以上八犬士+‪αのキャラ評終わりです。元々「原作の馬琴八犬伝からかけ離れすぎている」とか「エログロすぎる」とか、八犬伝ファンからはわりと辛辣な評価を受けている印象の鎌田敏夫先生の小説「新里見八犬伝」ですが、私は物書きの数だけ南総里見八犬伝があると思っているので鎌田先生が書いたこの八犬伝の物語もひとつの切り口として十分受け止められます。読んでいて精神的に辛いシーンもたくさんありますが、それも含め鎌田版は斬新な発想を尽く取り上げた八犬伝の新境地であったのではないかなと思います。それを映像化した映画もまた然りです。映画も鎌田版を基にしつつ、極力マイルドな描写にしていることで、新たな八犬伝ワールドのひとつとして昇華されているのではないかなと。
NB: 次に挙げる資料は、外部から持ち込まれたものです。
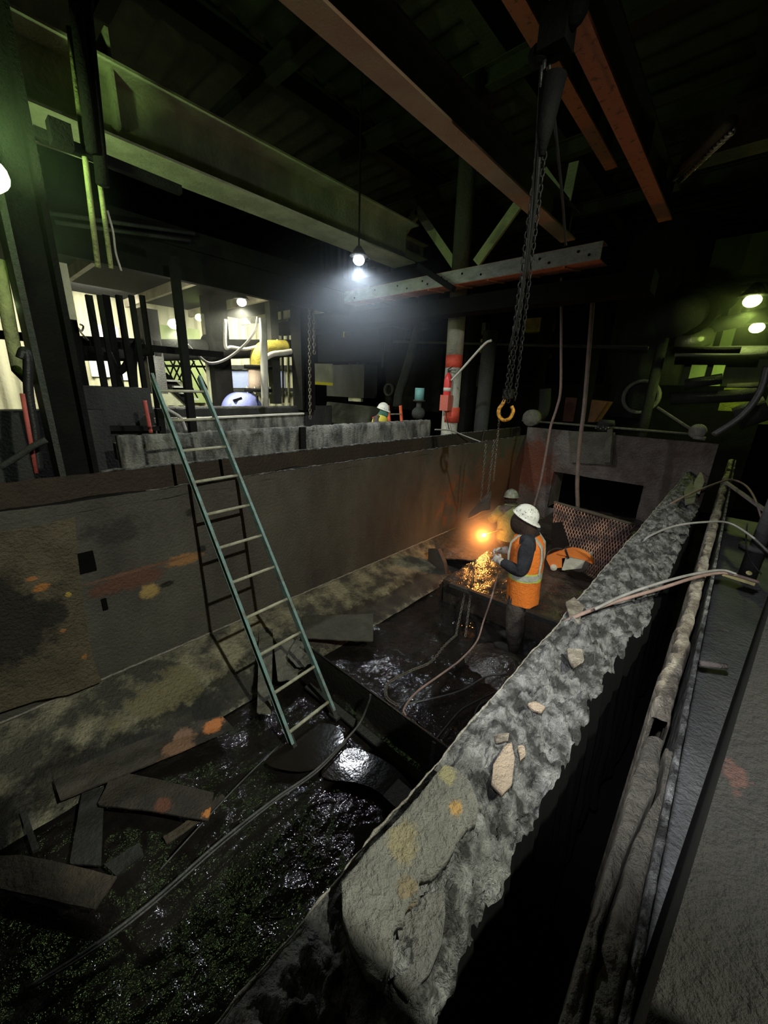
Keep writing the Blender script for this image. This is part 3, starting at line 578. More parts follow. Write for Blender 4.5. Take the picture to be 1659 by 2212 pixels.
def face(root,hc,m,s=1):
    """brow, nose, mouth, ears and eyes on a cloth covered head that looks along +x"""
    b=MB(); x,y,z=hc
    b.ell((x+.085*s,y,z-.01),(.028,.016,.026),10,8); b.ell((x+.07*s,y,z-.055),(.03,.035,.02),10,8)
    b.ell((x+.072*s,y,z+.03),(.022,.055,.012),10,8)
    for sg in (-1,1): b.ell((x,y+sg*.080,z),(.022,.012,.034),10,8)
    o=b.build('face_covering',m,root,True); e=MB()
    for sg in (-1,1): e.ell((x+.083*s,y+sg*.032,z+.012),(.010,.014,.008),10,6)
    e.build('goggles',M_black,o,True); return o
# --- standing worker
wk=thing('person',(-1.34,3.80,.0),'standing worker in speckled white helmet and orange hi-vis vest holding a hose','person',rz=math.radians(193),local=True)
J={'pelvis':((0,0,.90),(.12,.10)),'spine':((.01,0,1.08),(.125,.11)),'chest':((.02,0,1.25),(.15,.12)),'neck':((.05,0,1.40),.06),'head':((.08,0,1.49),(.09,.085)),'crown':((.08,0,1.56),.07),
'ls':((.0,.175,1.33),.088),'le':((-.01,.27,1.05),.078),'lw':((.24,.14,1.07),.048),'rs':((.0,-.17,1.33),.08),'re':((.07,-.25,1.08),.062),'rw':((.27,-.10,1.10),.042),
'lh':((0,.09,.84),.10),'lk':((.03,.11,.47),.07),'la':((-.02,.12,.12),.052),'rh':((0,-.09,.84),.10),'rk':((.04,-.11,.47),.07),'ra':((.0,-.13,.12),.052)}
E_=[('pelvis','spine'),('spine','chest'),('chest','neck'),('neck','head'),('head','crown'),('chest','ls'),('ls','le'),('le','lw'),('chest','rs'),('rs','re'),('re','rw'),('pelvis','lh'),('lh','lk'),('lk','la'),('pelvis','rh'),('rh','rk'),('rk','ra')]
body=skin_body('body',J,E_,M_jack,wk)
vs_=rings(wk,'vest',M_vest,[((-.02,0,.64),.165,.205),((-.01,0,.80),.165,.21),((0,0,.92),.165,.205),((.0,0,1.04),.165,.20),((.01,0,1.16),.17,.195),((.015,0,1.28),.165,.185),((.02,0,1.36),.135,.155),((.03,0,1.41),.09,.10)],32,.02)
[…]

出来が良いかと聞かれれば首を縦には振れませんが、ひとつの南総里見八犬伝の解釈作品として、私はとても気に入っています。リメイクされたりしないかな〜と密かに思ってます。鎌田版八犬伝、山手版八犬伝、碧也版八犬伝のどれかは現代でドラマなり映画なりやってほしいですねー。鎌田版は映画、山手版はスペシャルドラマ、碧也版は大河にそれぞれ向いてるんじゃないかなあとか色々妄想が広がります。今日俺みたいなコメディドラマ枠なら、よしむらなつき先生の「里見☆八犬伝(リブート前)」も合うんじゃとか。原作が枯渇している今こそ、南総里見八犬伝は注目されてもいいと思います。いや注目されるべき!いつか来るその日をずっと待ってます。

以上、最後はほとんど関係なくなってましたが新里見八犬伝のレビューでした。